GOAL:
Report, word for word, every line of the material that contains "More".

ROWS:
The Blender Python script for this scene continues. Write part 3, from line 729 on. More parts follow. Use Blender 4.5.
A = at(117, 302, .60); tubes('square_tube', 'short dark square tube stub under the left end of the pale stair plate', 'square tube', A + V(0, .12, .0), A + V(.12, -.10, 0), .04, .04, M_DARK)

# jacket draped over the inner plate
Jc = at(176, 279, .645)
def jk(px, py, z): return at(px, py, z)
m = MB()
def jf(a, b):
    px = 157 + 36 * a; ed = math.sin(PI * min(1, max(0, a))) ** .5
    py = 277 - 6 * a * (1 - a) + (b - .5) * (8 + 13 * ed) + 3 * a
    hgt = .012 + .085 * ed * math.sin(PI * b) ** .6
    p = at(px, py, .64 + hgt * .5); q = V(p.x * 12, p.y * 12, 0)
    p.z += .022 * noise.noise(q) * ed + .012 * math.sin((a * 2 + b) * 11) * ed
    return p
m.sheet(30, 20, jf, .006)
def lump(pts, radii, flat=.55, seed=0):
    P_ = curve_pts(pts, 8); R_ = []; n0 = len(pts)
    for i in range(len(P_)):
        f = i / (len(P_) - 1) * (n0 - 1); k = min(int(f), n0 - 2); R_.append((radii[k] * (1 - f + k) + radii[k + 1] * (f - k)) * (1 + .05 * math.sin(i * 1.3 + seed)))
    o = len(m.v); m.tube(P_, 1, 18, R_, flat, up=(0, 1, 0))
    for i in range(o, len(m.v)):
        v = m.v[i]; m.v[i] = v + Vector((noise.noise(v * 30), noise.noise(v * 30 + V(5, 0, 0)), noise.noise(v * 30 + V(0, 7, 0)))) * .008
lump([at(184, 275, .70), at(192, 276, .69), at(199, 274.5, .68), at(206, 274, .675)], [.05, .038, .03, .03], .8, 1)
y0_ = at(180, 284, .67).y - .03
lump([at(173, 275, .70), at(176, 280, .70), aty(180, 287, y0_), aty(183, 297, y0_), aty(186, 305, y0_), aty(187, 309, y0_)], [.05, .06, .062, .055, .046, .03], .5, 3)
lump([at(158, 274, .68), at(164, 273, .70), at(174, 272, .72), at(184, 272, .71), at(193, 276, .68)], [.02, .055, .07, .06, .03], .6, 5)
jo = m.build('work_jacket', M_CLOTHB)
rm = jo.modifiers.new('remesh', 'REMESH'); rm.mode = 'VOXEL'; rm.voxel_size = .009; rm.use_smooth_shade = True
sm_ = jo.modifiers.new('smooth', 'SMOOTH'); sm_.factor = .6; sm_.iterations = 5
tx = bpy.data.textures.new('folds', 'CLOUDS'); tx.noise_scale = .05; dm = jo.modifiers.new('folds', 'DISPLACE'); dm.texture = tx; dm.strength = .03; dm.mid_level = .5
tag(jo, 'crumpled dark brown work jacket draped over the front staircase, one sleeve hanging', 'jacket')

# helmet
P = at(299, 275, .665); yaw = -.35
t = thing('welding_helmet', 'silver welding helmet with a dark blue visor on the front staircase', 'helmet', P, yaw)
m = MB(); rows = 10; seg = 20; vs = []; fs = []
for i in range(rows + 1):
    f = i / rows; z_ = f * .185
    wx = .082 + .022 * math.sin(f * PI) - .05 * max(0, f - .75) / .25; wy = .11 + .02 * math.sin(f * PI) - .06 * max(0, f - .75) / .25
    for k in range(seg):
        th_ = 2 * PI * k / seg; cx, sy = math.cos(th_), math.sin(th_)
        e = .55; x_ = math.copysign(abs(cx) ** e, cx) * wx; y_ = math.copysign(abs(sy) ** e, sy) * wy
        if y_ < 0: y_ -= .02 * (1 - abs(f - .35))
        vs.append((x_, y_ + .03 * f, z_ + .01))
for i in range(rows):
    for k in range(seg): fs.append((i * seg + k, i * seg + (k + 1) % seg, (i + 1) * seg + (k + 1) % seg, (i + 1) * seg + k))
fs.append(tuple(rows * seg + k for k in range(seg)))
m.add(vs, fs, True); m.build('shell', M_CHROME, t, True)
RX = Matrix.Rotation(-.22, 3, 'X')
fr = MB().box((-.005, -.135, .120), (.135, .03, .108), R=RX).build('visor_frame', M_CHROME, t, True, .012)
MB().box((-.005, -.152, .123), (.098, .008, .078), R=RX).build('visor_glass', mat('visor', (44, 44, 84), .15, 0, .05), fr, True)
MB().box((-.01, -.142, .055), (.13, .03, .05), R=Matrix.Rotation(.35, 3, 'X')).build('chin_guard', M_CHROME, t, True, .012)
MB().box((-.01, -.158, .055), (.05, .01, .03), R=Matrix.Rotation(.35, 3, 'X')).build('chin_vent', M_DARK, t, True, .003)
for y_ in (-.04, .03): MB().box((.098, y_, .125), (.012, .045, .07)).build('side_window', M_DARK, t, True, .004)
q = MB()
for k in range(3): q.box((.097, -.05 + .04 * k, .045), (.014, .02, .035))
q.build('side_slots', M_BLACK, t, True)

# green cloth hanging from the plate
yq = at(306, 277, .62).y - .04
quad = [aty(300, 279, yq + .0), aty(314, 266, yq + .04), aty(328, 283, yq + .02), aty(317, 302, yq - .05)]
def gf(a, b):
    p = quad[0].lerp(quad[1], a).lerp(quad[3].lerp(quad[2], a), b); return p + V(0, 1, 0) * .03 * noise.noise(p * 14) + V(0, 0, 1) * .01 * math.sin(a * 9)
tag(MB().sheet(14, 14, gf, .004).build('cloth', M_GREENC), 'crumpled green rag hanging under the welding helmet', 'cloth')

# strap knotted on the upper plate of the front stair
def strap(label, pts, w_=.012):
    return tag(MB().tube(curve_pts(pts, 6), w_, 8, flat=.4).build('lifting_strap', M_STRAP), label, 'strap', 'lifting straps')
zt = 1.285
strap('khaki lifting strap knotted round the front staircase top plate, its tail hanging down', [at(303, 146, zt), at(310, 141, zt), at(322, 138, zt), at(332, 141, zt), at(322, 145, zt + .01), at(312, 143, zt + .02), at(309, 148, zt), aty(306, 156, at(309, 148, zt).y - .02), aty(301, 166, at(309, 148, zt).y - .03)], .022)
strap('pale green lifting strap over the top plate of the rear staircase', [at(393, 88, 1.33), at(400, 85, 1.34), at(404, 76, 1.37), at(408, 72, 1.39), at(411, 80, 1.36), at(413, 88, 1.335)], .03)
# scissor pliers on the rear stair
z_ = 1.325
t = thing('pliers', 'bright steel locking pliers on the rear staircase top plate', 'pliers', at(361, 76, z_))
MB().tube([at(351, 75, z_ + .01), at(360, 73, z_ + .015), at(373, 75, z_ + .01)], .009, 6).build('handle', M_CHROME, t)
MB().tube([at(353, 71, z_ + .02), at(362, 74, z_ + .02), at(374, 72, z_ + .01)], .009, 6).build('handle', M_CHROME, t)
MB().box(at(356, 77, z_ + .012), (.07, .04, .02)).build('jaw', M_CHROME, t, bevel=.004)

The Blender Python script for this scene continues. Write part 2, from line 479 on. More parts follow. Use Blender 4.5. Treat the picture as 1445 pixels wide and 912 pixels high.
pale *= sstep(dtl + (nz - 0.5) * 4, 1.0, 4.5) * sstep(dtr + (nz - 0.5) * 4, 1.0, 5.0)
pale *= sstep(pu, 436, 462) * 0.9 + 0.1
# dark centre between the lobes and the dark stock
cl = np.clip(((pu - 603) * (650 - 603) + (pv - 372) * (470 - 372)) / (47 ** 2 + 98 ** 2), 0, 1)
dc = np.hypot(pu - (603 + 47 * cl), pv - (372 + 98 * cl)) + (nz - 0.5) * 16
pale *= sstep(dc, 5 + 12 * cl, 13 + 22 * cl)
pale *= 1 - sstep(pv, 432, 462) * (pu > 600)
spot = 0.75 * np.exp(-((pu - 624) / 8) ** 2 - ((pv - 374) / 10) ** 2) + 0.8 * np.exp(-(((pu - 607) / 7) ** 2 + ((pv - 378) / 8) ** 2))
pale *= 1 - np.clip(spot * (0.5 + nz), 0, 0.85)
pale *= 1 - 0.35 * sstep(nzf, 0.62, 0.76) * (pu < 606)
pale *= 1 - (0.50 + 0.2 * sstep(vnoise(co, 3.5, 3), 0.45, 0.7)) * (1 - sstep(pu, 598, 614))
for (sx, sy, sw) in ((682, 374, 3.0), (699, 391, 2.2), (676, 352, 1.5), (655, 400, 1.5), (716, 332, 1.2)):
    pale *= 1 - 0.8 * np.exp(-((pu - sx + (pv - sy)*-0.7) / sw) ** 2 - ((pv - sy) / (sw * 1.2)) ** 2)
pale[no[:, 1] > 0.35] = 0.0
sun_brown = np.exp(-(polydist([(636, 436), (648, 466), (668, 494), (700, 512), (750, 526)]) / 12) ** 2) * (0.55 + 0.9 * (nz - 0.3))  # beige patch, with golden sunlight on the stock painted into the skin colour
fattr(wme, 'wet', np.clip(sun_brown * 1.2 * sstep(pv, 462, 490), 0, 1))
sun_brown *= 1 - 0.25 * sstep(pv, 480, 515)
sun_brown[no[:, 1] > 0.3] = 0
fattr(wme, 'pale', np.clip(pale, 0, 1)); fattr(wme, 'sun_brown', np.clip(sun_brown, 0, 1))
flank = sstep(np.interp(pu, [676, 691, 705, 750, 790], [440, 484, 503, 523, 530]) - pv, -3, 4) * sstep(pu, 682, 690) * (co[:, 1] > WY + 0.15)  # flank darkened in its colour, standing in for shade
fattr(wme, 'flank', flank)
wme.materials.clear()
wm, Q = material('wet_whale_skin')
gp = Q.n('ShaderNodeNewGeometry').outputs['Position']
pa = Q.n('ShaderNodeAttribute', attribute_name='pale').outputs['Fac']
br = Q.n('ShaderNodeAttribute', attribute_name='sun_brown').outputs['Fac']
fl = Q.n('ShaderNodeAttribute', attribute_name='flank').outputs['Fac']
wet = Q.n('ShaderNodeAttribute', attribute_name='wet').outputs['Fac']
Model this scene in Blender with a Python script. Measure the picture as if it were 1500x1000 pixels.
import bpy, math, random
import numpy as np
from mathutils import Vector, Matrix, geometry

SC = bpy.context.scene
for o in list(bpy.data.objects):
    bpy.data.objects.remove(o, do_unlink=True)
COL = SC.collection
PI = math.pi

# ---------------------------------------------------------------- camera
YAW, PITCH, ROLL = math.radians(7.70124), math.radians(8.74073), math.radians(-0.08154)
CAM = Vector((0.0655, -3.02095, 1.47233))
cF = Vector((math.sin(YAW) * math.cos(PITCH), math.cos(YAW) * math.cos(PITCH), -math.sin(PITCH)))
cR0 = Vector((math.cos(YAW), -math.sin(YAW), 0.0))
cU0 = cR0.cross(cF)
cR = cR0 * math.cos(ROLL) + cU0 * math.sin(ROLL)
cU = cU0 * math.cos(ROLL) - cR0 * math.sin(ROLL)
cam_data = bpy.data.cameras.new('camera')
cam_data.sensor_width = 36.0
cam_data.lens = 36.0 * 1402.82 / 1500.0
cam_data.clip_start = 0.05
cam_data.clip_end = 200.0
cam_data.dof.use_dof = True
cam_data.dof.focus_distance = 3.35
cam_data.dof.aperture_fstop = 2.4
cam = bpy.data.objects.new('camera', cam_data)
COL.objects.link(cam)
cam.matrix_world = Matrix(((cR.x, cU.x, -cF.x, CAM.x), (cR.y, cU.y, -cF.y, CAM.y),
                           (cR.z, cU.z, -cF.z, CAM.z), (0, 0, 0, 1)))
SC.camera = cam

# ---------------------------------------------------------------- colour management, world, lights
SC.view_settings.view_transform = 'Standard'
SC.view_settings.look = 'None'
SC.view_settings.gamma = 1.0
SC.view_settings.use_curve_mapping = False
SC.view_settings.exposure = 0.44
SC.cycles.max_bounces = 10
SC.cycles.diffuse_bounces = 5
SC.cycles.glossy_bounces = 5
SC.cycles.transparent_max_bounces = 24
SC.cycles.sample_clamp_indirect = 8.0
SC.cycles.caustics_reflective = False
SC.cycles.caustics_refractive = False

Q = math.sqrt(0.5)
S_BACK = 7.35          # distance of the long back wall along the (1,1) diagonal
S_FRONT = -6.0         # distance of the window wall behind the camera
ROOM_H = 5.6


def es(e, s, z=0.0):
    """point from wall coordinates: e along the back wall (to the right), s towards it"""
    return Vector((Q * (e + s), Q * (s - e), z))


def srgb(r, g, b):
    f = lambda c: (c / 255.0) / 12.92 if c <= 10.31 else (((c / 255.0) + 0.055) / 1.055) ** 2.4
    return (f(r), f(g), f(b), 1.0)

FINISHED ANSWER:
The Blender Python script for this scene continues. Write part 3, from line 729 on. More parts follow. Use Blender 4.5.
The Blender Python script for this scene continues. Write part 2, from line 479 on. More parts follow. Use Blender 4.5. Treat the picture as 1445 pixels wide and 912 pixels high.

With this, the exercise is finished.